Meus pais de coração
Jorge Linhaça
 
 
Sou um homem a quem Deus permitiu a sorte de ter pais imperfeitos mas que me amaram, cada qual do seu jeito, como se carne e sangue deles eu fosse.
Não sou , por certo, o único nessas condições, mas o amor e gratidão que sinto por eles nunca há de se extinguir.
Brigas? Discussões? Claro que haviam, inda mais tendo eu e meu pai em comum o temperamento explosivo...mas isso em nada diminuiu nosso amor.
Meus pais trabalhavam fora ao longo de minha infância e era minha avó materna quem tinha a responsabilidade de cuidar de mim e da casa.
Nunca tivemos posses dignas de nota, na verdade sempre moramos de aluguel durante minha infância e adolescência. Minha vó era analfabeta e meu pai e mãe pouco puderam frequentar os bancos escolares, mas desde muito cedo estimularam em mim o desejo da leitura...não havia coleção que se lançasse nas bancas de jornais que eles não fizessem esforço para que viessem parar às minhas mãos.

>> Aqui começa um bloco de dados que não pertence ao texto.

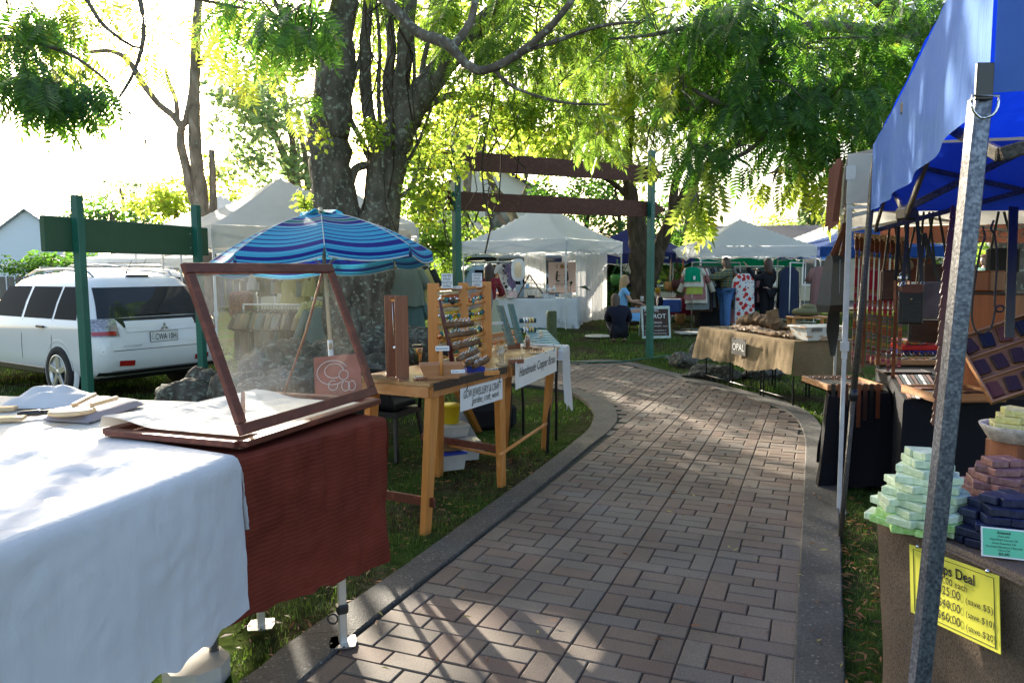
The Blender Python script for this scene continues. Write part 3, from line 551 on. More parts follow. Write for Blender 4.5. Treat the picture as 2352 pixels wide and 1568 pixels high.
bgtree('green tree at the right edge beyond the leather stall', 2320, 20, [[(2320, 760, 8), (2322, 620, 6), (2330, 560, 4)]], [(2300, 600, 20, 70, 70, 1.6, 280), (2360, 640, 20, 50, 70, 1.6, 180), (2200, 590, 22, 60, 40, 1.6, 120)], 1, .26, LF_MID, barkm=BK_B)
# conifer far away
b = A(1866, 620, 50); cf = wthing('conifer', 'tall pale conifer standing far behind the blue tent', 'tree', (b.x, 50, 0)); mb = MB(); limb(mb, [(1866, 640, 5), (1866, 560, 4), (1866, 445, 1.5)], 50, wob=0)
vs_ = []
for k in range(22):
    y = 450+k*5; w_ = 4+k*1.35
    for j in range(26):
        p = A(1866, y, 50); a = random.uniform(0, 2*PI); r = w_*50/CF*random.uniform(.3, 1.1); d = V((math.cos(a), math.sin(a), -.25)); e = V((-d.y, d.x, random.uniform(-.5, .5))); q = p+d*r
        vs_ += [q, q+d*.35+e*.14, q+d*.75-V((0, 0, .12)), q+d*.35-e*.14]
mb.build('trunk', BK_B, cf); npmesh('crown', np.array([tuple(v) for v in vs_]), 4, LF_GUM, cf)
# undergrowth and ferns under the navy tent
mb_ = [(1425, 680, 22, 26, 60, .5, 170), (1400, 620, 23, 30, 40, .5, 90)]
u = wthing('leafy_shrub', 'broad leaved dark green shrub behind the sheer curtain', 'shrub', (3.2, 22, .3)); crown(mb_, LT[0], .22, LF_HEDGE, u, 1., .5, name='foliage')
fn = wthing('cycad', 'fern like cycad fanning out under the navy tent', 'plant', (5.2, 23.5, .3)); P_ = []; D = []
for k in range(26): a = random.uniform(0, 2*PI); P_.append(A(1570+random.uniform(-12, 12), 672, 23)); D.append((math.cos(a), math.sin(a)*.6, random.uniform(.2, 1.2)))
npmesh('frond', inst(frond_tpl(16, .035, .2), np.array([tuple(p) for p in P_]), np.array(D), rng.uniform(.8, 1.3, 26)), 4, LF_HEDGE, fn)
# ---------------------------------------------------------------- metals, fabrics
STEEL = M('grey steel', (.42, .43, .44), .35, .08, 20, .05, 1.); WHM = M('white powder coat', (.62, .62, .6), .4, .06, 10, .03); BLM = M('black metal', (.02, .02, .022), .4, .1, 10, .05)
BLP = M('black plastic', (.018, .018, .02), .35, .1, 10, .03); GRN = M('green painted steel', (.012, .115, .085), .4, .18, 5, .12); GRNB = M('green painted board', (.03, .085, .045), .55, .12, 4, .1)
BRB = wood('dark stained timber', (.075, .026, .013), (.13, .048, .026), 'X', .75); WHITE = M('white paint', (.75, .75, .74), .5, .04, 8, .03); INK = M('black ink', (.012, .012, .014), .6, 0, 5, 0)
C_WHITE = cloth('white tent canvas', (.74, .77, .80), .55, var=.05, wr=.35); C_CREAM = cloth('cream tent canvas', (.76, .74, .68), .5, wr=.3); C_NAVY = cloth('navy tent canvas', (.022, .028, .12), .25, wr=.35, tcol=(.05, .06, .35)); C_GREEN = cloth('green tent canvas', (.0, .24, .09), .4, wr=.25)
C_BLUE = cloth('royal blue tent canvas', (.03, .10, .55), .6, wr=.4, tcol=(.01, .07, .95)); C_MBLUE = cloth('blue tent canvas', (.02, .07, .26), .35, wr=.3); C_BEIGE = cloth('beige tent canvas', (.42, .35, .29), .4, wr=.3)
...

Minha mãe passou muito tempo trabalhando como arrumadeira em hotéis, até que um primeiro infarto a tirou da atividade.Foram anos na "caixa" até que finalmente a aposentassem com aquela miséria típica concedida aos brasileiros que se aposentam.
Meu pai trabalhou como vigia noturno em uma fábrica de TVs ( Elmer), para onde me levava vez por outra para poder partilhar um tempo comigo.
Depois passou anos como açougueiro e lá ia eu "ajudá-lo" depois das aulas, para voltarmos juntos na sua bicicleta.
Tentou ter seu próprio açougue por uns tempos, mas a sua honestidade e a falta de escrúpulos do fornecedor de carne impediram que o negócio fosse adiante.
O mesmo já havia acontecido quando eu ainda nem existia, quando tiveram uma barrca de tomates nas feiras livres. Como não tinham caminhão ficavam nas mãos de um carreto o que, aliado à maneira de ser deles de não explorar o povo impediu que o negócio prosperasse, senão quem sabe hoje não estaria eu numa feira livre de São Paulo gritando  Olha o tomate fresquinho...aproveita que tá barato...moça bonita não paga...mas também não leva...ou coisa parecida...
Fui criado no catolicismo, passei pela umbanda e por fim tornei-me mórmon...apesar de meus pais estranharem essa opção jamais procuraram impedir a minha jornada religiosa, nem mesmo quando os deixei por dois anos para tornar-me missionário.
Nesse interim eles filiaram-se à igreja e depois acabaram se afastando por anos.
Casei-me, tive filhos, descasei-me...casei-me de novo...mais filhos...novo divórcio e eles sempre ali , concordando ou não comigo a me apoiarem nos momentos mais difíceis.
Ambos conheceram os cinco netos e netas, para eles motivo de orgulho e amor...minha mãe partiu antes que minha filha mais velha se casasse, mas meu velho pai ainda conheceu as bisnetas...
Meu pai muito mudou ao longo dos últimos anos, tornou-se um pouco mais tolerante e menos casmurro...quem sabe eu siga o mesmo caminho...ainda tenho cá meus arroubos de ira e revolta.
Não sei o que seria de mim sem esses pais maravilhosos com que Deus me brindou quando minha mãe biológica entregou-me para adoção por motivos que desconheço mas que deveriam lhe parecer importantes e insolúveis na época.
Reza a lenda que eu teria ao menos mais um irmão mais velho dessa mesma mãe.
Jamais soube nada sobre eles ou a adoção até o falecimento de minha mãe que tinha medo de que ao saber que eu era adotado fosse embora ou fizesse algo desse tipo.
Hoje meus  pais de coração já partiram desta vida mas deixaram-me uma grande herança...o caráter que foram moldando ao longo dos anos com ações e exemplos.
Ouro nem prata tinham, mas o que tinham isso me deram...a capacidade de amar, de sentir, de viver honestamente ainda que a " deusa da fortuna" nunca tenha nos sorrido.
Mas para mim, tivesse eu toda a riqueza que pode um homem almejar, em termos materias e não tivesse recebido tal amor, de nada adaiantaria, talvez estivesse como muitos aprisionado nas futilidades de nosso tempo.
Hoje resolvi escrever esta carta...pois o amor calou fundo em meu peito e a saudade tomou-me os olhos com águas salinas.